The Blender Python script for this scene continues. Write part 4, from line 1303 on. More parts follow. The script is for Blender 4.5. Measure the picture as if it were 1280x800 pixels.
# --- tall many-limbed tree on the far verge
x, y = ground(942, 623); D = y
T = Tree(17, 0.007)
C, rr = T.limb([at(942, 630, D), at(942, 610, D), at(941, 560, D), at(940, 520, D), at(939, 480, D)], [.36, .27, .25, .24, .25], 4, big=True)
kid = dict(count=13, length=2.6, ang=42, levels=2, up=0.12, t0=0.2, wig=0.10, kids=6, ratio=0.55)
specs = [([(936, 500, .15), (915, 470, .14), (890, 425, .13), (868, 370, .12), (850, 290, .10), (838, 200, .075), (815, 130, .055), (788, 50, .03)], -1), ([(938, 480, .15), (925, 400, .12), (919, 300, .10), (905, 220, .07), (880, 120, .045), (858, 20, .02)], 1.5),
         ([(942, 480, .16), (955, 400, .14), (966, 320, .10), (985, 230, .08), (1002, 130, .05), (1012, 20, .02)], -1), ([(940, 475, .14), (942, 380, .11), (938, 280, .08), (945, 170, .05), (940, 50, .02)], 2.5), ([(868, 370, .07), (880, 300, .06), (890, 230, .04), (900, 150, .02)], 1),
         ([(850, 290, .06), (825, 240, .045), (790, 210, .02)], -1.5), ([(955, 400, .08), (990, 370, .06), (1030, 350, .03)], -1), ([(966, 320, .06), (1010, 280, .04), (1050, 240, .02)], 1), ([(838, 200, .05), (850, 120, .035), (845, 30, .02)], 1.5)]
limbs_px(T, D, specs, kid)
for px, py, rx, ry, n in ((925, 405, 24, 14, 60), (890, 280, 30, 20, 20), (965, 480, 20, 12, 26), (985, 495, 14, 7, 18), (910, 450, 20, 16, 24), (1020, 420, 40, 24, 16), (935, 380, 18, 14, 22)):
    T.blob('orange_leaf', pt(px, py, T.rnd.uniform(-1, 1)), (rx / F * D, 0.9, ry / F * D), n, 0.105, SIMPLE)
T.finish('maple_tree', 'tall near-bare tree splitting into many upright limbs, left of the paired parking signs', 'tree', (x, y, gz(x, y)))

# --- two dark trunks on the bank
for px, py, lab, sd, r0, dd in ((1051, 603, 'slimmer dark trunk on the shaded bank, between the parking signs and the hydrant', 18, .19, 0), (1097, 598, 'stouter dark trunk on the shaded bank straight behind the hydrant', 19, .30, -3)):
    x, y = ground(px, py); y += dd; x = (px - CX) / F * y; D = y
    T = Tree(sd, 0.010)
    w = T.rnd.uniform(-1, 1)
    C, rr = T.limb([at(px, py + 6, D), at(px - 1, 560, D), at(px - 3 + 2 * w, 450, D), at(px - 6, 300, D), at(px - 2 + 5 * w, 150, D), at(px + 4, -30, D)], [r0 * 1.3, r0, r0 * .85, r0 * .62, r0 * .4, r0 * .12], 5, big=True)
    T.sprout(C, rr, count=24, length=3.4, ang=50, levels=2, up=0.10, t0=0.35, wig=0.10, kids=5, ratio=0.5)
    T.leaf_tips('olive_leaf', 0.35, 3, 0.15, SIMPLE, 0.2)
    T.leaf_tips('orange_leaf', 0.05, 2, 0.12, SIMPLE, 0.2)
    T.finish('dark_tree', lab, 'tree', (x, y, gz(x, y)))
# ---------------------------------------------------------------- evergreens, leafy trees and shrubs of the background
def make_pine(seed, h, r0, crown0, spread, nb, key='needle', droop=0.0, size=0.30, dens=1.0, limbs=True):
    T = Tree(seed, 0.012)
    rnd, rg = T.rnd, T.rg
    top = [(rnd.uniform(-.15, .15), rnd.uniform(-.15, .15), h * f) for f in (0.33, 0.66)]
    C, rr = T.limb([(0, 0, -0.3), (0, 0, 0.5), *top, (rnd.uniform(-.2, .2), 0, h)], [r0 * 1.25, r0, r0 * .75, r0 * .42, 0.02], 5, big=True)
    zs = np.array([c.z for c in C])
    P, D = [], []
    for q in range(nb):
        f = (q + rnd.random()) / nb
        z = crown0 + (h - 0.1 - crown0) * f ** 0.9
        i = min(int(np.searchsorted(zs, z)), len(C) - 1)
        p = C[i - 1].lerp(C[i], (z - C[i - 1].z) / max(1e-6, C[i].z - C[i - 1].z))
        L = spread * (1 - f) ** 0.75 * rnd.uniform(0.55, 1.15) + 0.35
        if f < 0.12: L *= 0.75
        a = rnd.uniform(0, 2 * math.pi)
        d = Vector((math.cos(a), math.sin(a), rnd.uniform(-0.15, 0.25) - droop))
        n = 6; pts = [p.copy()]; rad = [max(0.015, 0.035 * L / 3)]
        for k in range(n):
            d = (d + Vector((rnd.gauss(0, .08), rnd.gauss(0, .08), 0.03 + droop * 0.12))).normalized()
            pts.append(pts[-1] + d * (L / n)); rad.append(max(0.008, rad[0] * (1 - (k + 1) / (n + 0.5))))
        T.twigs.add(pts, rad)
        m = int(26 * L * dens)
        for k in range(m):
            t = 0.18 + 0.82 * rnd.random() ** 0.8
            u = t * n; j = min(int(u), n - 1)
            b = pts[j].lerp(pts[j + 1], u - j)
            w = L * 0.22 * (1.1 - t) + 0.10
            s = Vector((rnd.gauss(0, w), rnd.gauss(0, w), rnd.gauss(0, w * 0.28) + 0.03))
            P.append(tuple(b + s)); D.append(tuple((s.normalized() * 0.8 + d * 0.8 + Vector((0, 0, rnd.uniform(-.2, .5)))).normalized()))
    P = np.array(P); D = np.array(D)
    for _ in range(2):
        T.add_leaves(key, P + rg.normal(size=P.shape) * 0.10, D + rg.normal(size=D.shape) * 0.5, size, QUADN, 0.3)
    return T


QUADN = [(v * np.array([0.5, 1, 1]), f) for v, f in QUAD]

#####

*Task instructions*
Your task is to quote the lines above, beginning with the first and ending with the one that holds "T.finish('maple_tree', 'tall near-bare".

*Response to this task*
The Blender Python script for this scene continues. Write part 4, from line 1303 on. More parts follow. The script is for Blender 4.5. Measure the picture as if it were 1280x800 pixels.
# --- tall many-limbed tree on the far verge
x, y = ground(942, 623); D = y
T = Tree(17, 0.007)
C, rr = T.limb([at(942, 630, D), at(942, 610, D), at(941, 560, D), at(940, 520, D), at(939, 480, D)], [.36, .27, .25, .24, .25], 4, big=True)
kid = dict(count=13, length=2.6, ang=42, levels=2, up=0.12, t0=0.2, wig=0.10, kids=6, ratio=0.55)
specs = [([(936, 500, .15), (915, 470, .14), (890, 425, .13), (868, 370, .12), (850, 290, .10), (838, 200, .075), (815, 130, .055), (788, 50, .03)], -1), ([(938, 480, .15), (925, 400, .12), (919, 300, .10), (905, 220, .07), (880, 120, .045), (858, 20, .02)], 1.5),
         ([(942, 480, .16), (955, 400, .14), (966, 320, .10), (985, 230, .08), (1002, 130, .05), (1012, 20, .02)], -1), ([(940, 475, .14), (942, 380, .11), (938, 280, .08), (945, 170, .05), (940, 50, .02)], 2.5), ([(868, 370, .07), (880, 300, .06), (890, 230, .04), (900, 150, .02)], 1),
         ([(850, 290, .06), (825, 240, .045), (790, 210, .02)], -1.5), ([(955, 400, .08), (990, 370, .06), (1030, 350, .03)], -1), ([(966, 320, .06), (1010, 280, .04), (1050, 240, .02)], 1), ([(838, 200, .05), (850, 120, .035), (845, 30, .02)], 1.5)]
limbs_px(T, D, specs, kid)
for px, py, rx, ry, n in ((925, 405, 24, 14, 60), (890, 280, 30, 20, 20), (965, 480, 20, 12, 26), (985, 495, 14, 7, 18), (910, 450, 20, 16, 24), (1020, 420, 40, 24, 16), (935, 380, 18, 14, 22)):
    T.blob('orange_leaf', pt(px, py, T.rnd.uniform(-1, 1)), (rx / F * D, 0.9, ry / F * D), n, 0.105, SIMPLE)
T.finish('maple_tree', 'tall near-bare tree splitting into many upright limbs, left of the paired parking signs', 'tree', (x, y, gz(x, y)))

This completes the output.